> **Written exercise**
In the records below, reproduce exactly the lines from the one containing "What Blender Python" through the one containing "W_IMG, H_IMG = 1661.0, 2212.0", both included, and omit the pictures.

Dataset rows
━━━

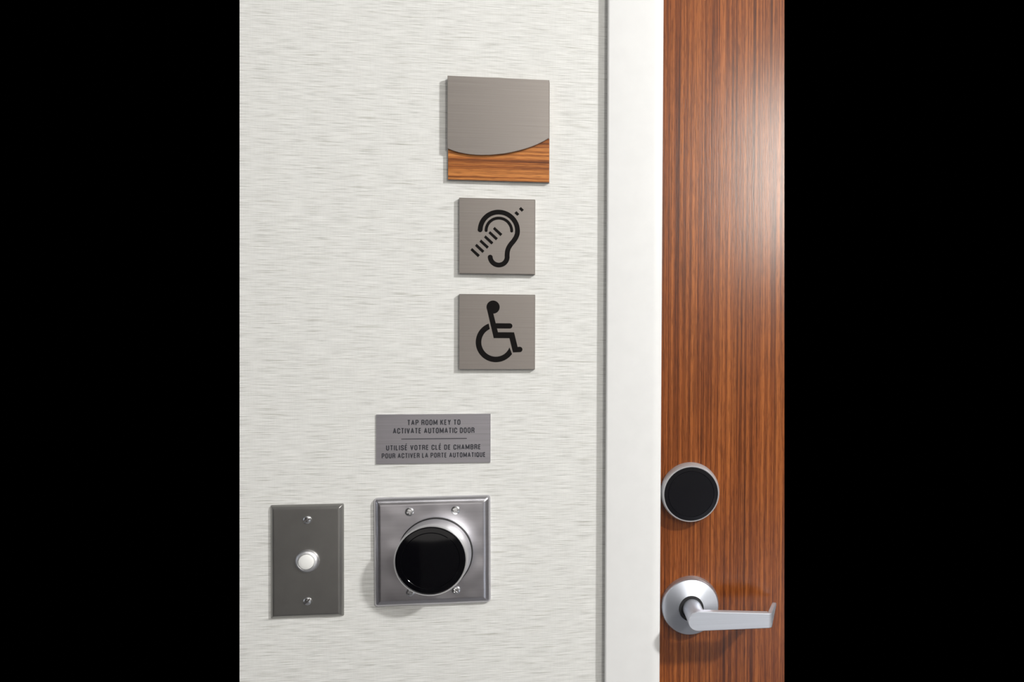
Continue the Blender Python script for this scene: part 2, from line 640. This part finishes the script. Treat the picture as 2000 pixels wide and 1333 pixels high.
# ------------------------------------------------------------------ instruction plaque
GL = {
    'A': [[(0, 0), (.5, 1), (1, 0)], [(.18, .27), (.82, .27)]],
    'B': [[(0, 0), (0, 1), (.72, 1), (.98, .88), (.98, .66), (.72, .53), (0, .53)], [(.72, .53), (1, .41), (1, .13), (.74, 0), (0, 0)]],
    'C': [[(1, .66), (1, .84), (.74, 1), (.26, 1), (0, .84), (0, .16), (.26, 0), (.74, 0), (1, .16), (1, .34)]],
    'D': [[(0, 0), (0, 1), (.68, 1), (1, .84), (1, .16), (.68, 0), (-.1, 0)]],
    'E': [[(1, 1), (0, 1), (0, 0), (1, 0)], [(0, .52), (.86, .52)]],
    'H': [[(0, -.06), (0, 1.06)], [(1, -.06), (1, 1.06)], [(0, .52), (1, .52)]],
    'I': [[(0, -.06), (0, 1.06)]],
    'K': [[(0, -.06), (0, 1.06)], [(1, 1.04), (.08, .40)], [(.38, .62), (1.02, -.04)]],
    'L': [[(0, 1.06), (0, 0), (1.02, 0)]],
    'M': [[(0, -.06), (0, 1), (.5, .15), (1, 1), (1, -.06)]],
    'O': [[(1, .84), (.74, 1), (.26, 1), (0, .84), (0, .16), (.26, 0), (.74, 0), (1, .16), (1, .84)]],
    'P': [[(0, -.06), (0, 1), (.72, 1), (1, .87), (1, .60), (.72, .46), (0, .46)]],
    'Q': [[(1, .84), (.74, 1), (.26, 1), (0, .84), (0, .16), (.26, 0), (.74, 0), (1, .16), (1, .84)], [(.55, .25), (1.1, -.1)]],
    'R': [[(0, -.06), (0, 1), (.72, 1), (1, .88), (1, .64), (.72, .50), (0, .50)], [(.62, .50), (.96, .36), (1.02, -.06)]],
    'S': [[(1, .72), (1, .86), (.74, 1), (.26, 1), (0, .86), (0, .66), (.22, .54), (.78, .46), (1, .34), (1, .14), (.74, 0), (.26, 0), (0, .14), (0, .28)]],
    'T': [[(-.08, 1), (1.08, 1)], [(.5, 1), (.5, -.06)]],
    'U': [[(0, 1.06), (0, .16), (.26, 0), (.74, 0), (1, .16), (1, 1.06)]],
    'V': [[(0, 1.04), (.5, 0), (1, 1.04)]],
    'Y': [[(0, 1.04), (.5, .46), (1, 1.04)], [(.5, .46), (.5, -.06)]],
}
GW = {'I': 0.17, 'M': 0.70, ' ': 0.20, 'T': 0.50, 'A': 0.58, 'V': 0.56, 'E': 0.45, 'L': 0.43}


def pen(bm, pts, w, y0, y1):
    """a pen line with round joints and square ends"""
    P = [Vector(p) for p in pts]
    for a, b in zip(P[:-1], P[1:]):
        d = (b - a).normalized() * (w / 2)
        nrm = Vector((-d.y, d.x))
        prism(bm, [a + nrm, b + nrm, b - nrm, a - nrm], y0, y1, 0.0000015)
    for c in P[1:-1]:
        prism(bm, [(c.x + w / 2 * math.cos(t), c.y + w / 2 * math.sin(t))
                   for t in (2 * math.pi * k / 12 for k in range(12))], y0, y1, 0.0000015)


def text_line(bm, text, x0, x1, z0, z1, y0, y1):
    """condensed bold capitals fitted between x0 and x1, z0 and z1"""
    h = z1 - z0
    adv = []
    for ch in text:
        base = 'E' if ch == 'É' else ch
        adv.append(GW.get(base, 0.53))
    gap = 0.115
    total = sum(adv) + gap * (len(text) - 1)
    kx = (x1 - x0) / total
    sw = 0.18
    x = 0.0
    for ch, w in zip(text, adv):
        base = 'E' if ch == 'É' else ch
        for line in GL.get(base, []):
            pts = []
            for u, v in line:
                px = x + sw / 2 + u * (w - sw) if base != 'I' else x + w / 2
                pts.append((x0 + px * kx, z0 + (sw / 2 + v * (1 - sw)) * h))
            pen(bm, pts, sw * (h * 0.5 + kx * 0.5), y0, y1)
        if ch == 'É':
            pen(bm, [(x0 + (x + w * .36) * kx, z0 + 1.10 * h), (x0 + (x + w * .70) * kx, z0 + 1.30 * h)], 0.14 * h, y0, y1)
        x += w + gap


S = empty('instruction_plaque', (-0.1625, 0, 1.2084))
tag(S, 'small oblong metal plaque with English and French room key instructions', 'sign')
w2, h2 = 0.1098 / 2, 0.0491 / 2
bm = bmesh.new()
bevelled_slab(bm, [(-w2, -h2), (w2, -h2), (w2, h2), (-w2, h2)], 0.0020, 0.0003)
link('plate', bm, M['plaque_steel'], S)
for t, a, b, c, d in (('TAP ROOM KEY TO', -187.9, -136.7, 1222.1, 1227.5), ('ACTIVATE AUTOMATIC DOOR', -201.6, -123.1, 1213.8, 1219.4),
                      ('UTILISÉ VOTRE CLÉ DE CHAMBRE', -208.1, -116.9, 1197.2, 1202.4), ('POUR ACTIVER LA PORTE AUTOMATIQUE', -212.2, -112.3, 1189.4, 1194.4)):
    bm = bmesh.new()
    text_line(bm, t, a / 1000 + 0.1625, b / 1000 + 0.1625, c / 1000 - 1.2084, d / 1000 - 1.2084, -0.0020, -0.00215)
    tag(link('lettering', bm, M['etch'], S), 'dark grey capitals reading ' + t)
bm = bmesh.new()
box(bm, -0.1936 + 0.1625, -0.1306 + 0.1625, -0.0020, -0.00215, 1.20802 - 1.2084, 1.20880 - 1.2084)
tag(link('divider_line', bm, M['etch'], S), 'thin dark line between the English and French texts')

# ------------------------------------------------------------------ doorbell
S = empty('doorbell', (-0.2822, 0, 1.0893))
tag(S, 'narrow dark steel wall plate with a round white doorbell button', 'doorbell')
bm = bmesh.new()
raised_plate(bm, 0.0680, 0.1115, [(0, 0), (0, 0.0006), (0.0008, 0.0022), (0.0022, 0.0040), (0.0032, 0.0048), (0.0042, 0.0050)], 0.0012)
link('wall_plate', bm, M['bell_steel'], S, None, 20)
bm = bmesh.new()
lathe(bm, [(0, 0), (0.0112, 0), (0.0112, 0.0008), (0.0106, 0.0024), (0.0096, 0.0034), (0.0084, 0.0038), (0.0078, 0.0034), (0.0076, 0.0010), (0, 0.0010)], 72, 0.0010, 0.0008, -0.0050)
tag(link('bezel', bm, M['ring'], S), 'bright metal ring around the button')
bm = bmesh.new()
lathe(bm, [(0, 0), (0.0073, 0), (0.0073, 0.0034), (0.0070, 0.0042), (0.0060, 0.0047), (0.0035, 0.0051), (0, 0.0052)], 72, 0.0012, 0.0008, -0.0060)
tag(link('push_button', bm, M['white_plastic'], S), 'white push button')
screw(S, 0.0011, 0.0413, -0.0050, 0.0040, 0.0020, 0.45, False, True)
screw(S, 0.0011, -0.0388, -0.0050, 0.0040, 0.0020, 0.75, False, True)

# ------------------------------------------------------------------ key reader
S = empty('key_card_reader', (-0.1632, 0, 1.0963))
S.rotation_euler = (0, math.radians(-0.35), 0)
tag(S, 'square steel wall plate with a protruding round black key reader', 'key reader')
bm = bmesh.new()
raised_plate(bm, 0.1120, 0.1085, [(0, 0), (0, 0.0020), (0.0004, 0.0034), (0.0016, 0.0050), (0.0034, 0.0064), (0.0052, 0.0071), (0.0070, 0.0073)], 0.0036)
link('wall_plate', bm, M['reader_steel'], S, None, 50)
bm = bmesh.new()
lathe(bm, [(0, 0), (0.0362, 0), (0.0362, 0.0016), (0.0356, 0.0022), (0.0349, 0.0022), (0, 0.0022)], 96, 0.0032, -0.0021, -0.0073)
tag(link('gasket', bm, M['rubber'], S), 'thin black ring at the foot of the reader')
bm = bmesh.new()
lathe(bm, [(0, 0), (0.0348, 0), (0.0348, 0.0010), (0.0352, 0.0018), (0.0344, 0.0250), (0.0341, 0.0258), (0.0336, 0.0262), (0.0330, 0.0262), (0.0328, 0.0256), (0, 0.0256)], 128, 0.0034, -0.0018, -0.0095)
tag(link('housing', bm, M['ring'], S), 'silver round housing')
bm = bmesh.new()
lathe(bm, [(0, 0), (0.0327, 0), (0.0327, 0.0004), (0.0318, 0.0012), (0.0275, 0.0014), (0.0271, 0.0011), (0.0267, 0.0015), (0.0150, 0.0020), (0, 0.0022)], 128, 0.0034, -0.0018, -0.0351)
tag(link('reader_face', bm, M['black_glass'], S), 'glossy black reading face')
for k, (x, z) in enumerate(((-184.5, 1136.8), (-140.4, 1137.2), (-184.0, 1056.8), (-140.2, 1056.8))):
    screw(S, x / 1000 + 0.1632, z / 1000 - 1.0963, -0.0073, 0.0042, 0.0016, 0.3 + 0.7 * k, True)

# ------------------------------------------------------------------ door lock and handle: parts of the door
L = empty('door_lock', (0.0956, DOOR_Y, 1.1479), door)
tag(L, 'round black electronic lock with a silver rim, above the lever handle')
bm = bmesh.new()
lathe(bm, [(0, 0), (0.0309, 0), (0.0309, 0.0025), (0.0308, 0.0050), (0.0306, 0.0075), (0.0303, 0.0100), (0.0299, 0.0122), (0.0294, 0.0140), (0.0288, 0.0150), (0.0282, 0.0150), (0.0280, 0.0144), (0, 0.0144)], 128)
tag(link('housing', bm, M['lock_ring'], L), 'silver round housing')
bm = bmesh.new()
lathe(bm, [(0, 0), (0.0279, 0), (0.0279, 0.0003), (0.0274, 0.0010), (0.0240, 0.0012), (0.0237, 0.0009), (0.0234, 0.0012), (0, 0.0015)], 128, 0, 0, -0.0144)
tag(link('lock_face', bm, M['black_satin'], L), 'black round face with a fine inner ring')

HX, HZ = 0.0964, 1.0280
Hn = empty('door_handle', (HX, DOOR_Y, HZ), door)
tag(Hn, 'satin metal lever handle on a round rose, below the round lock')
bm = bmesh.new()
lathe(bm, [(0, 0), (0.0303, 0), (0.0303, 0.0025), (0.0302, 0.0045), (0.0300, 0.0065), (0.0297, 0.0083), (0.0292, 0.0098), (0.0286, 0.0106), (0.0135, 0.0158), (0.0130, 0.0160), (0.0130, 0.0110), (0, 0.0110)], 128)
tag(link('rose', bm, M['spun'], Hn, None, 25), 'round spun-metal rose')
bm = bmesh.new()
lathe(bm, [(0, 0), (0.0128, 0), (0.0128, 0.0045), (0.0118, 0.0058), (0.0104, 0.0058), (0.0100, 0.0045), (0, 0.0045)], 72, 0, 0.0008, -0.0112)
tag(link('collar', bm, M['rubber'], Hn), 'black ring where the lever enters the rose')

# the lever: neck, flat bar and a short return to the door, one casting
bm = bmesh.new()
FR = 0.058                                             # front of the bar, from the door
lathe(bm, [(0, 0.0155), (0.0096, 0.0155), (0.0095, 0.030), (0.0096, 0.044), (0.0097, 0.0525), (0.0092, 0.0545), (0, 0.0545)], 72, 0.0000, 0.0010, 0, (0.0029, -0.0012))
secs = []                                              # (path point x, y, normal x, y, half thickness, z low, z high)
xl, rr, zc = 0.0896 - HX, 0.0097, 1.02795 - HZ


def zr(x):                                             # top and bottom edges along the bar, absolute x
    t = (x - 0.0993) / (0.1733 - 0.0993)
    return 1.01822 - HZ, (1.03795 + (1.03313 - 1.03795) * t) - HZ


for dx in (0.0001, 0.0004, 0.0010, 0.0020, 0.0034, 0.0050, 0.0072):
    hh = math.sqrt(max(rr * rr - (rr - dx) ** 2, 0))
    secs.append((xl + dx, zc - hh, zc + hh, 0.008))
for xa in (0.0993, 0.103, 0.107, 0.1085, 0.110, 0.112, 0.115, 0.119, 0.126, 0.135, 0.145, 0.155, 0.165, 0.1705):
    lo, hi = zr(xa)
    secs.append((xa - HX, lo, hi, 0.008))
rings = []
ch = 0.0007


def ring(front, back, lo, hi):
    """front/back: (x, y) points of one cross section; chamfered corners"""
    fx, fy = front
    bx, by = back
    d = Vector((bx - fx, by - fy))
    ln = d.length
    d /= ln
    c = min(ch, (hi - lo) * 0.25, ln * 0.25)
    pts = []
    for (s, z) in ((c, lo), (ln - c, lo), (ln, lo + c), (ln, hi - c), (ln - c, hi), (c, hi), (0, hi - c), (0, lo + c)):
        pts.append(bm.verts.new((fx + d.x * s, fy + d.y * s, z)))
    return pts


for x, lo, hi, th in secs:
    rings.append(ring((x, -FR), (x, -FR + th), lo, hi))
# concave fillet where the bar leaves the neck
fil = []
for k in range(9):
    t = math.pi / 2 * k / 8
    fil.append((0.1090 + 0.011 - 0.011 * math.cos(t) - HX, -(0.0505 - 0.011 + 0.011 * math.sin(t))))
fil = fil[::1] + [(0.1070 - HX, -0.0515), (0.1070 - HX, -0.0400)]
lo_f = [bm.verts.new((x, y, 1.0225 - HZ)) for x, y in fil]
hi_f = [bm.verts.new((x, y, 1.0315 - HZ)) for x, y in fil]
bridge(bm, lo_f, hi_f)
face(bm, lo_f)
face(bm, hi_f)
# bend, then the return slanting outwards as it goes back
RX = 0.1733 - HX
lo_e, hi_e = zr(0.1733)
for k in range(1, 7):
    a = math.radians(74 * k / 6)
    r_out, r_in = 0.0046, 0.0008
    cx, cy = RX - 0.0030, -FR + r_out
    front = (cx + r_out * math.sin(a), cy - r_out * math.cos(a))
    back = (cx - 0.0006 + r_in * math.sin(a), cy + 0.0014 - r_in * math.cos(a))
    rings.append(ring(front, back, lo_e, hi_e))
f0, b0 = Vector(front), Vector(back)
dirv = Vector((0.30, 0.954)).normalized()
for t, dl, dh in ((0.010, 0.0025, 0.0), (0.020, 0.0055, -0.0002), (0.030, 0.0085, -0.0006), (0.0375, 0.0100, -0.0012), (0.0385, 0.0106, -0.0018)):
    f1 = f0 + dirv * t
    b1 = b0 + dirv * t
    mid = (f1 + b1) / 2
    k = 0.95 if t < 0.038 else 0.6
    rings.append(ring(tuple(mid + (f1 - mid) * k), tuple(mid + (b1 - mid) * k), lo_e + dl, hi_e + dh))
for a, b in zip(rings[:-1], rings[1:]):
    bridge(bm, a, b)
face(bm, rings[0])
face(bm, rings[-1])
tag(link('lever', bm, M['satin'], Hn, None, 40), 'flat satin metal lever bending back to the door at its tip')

━━━

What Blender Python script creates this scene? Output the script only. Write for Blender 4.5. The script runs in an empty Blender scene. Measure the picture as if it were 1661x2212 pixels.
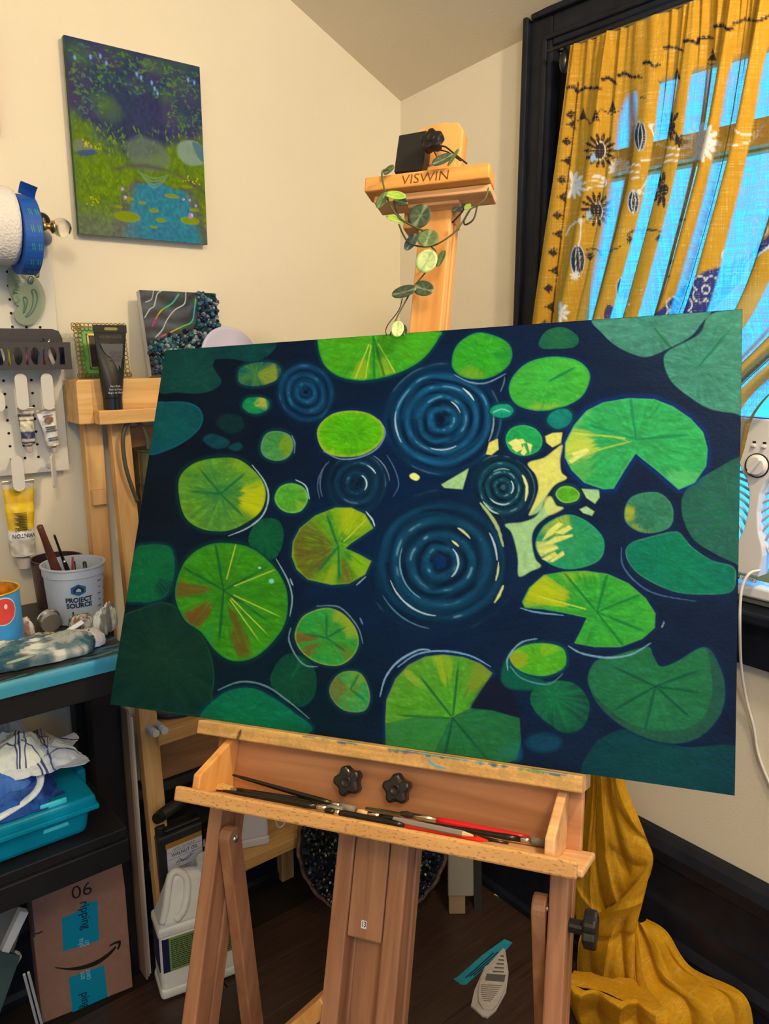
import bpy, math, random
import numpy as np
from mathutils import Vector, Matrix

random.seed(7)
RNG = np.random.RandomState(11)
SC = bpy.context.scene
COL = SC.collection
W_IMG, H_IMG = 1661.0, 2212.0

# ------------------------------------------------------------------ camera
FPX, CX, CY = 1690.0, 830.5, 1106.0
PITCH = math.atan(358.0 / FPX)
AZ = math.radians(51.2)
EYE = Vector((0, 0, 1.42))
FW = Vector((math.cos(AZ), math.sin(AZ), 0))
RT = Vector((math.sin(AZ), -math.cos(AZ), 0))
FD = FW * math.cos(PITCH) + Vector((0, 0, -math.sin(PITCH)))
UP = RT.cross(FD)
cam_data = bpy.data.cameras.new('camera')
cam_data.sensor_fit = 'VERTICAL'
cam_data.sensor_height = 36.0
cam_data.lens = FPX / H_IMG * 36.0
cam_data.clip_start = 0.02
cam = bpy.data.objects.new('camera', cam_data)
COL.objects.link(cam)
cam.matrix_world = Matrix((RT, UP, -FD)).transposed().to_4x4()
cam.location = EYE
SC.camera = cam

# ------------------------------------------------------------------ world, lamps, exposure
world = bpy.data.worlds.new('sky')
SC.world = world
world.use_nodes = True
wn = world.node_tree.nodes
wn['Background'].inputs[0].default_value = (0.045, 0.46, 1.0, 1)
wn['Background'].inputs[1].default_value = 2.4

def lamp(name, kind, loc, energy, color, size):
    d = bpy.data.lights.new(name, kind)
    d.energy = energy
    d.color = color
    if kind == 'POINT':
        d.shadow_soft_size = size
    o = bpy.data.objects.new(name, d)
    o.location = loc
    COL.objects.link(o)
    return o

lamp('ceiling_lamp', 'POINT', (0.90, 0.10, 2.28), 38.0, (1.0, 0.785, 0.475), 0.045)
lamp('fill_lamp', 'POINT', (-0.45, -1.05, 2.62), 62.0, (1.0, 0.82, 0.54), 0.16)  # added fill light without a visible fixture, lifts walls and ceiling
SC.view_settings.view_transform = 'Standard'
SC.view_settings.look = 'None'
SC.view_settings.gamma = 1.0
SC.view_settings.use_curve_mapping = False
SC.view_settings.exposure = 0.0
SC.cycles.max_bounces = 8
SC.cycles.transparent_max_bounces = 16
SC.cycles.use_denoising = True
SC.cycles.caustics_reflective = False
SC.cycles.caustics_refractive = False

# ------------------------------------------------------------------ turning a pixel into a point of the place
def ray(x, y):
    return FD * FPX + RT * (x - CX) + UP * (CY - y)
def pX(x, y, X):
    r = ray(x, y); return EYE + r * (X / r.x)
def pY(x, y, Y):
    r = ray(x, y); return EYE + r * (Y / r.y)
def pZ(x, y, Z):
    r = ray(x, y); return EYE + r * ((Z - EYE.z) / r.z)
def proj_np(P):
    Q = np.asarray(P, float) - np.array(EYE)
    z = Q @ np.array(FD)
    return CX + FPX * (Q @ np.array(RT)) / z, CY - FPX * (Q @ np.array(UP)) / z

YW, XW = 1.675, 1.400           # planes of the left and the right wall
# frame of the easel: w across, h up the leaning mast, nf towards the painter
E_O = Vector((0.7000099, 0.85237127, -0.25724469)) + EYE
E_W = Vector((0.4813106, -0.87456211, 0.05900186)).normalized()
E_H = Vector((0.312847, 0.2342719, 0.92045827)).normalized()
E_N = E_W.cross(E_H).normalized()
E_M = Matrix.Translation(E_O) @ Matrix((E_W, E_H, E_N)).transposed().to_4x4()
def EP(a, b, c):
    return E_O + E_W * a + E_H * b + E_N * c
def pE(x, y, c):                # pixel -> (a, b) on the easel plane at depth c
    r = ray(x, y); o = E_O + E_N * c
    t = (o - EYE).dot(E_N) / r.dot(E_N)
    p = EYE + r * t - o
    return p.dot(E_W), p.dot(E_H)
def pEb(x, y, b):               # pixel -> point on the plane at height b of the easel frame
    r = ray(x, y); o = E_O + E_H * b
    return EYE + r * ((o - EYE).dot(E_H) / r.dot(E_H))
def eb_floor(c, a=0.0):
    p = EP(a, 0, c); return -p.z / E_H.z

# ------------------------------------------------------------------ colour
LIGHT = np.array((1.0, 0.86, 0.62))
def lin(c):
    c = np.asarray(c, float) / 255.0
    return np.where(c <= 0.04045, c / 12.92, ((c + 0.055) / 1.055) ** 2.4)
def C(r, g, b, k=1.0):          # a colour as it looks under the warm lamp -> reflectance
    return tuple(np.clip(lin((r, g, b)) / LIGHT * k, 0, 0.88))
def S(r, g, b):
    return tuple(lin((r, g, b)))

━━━

> **Output of the task**
What Blender Python script creates this scene? Output the script only. Write for Blender 4.5. The script runs in an empty Blender scene. Measure the picture as if it were 1661x2212 pixels.
import bpy, math, random
import numpy as np
from mathutils import Vector, Matrix

random.seed(7)
RNG = np.random.RandomState(11)
SC = bpy.context.scene
COL = SC.collection
W_IMG, H_IMG = 1661.0, 2212.0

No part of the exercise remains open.